Evacuees were brought to Kingsbury from Coventry, Nechells in Birmingham and Bethnal Green in London. Some children came with their teachers and all were sent to live with village families. After the war, some of the children remained to become integrated into village life and marry locals.
THE NIGHT THE BOMB FELL ON KINGSBURY
On the evening of June 4th 1941, a bomb fell on the Tamworth Road. It came from a northwest projectory at an angle of about 30 to 40 degrees; crossing Ralph Crescent and making a juddering noise it came down. It passed right over the top of Ralph Crescent before it hit the Tamworth Road roughly where the grass verge is today. It left a 15 to 20ft crater about 7 feet deep and was one of several jettisoned by a German pilot probably trying to hit the decoy or dummy aerodrome that had been constructed alongside the railway near Moor Barn and the Rifle Range. The aerodrome's purpose was to lure the enemy away from Hams Hall Power Station. It sent lights into the night sky although one eyewitness claims that it was not lit up that night. Another bomb was later found during the construction of the M42 motorway. Interestingly, a good’s train passed through Kingsbury just before the bombing. Was the pilot trying to hit it?
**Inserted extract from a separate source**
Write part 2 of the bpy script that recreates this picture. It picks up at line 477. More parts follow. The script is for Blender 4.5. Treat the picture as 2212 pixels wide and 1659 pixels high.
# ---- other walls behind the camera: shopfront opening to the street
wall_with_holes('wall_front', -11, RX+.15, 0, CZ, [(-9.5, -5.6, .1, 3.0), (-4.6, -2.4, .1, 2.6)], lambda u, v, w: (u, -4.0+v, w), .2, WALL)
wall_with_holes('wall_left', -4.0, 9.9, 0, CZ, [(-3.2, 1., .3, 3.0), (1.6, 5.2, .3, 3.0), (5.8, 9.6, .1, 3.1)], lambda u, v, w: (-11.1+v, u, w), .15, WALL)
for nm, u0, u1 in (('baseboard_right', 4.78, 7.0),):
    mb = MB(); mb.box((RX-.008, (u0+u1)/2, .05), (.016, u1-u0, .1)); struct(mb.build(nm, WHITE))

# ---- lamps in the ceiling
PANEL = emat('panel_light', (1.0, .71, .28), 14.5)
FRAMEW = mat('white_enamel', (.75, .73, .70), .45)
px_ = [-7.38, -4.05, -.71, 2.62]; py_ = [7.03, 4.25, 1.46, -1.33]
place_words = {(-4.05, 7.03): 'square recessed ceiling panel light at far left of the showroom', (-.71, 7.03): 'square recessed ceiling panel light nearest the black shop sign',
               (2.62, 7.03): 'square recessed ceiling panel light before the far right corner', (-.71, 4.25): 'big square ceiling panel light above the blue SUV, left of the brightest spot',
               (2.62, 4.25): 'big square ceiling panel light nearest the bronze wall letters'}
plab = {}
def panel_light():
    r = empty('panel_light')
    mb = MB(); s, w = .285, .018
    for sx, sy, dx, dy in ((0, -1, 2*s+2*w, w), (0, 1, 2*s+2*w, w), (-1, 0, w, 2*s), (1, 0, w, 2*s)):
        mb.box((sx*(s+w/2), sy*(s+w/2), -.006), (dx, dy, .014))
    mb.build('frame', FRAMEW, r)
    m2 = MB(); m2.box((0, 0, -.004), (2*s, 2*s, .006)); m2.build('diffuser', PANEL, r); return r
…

The bomb that fell that night caused considerable damage. At least two detached houses and five semi-detached houses were severely damaged enough to be either rebuilt or partially rebuilt and 160 people left homeless. Many more houses received blast damage to windows, doors and roofs that meant temporary re-housing for the occupants while repairs took place. The occupiers of one house in the Tamworth Road were under the stairs when it fell and all the doors and windows came in on top of each other. The family kept their supplies under the stairs but not one bag of sugar was damaged! The family was split up for weeks while repairs took place.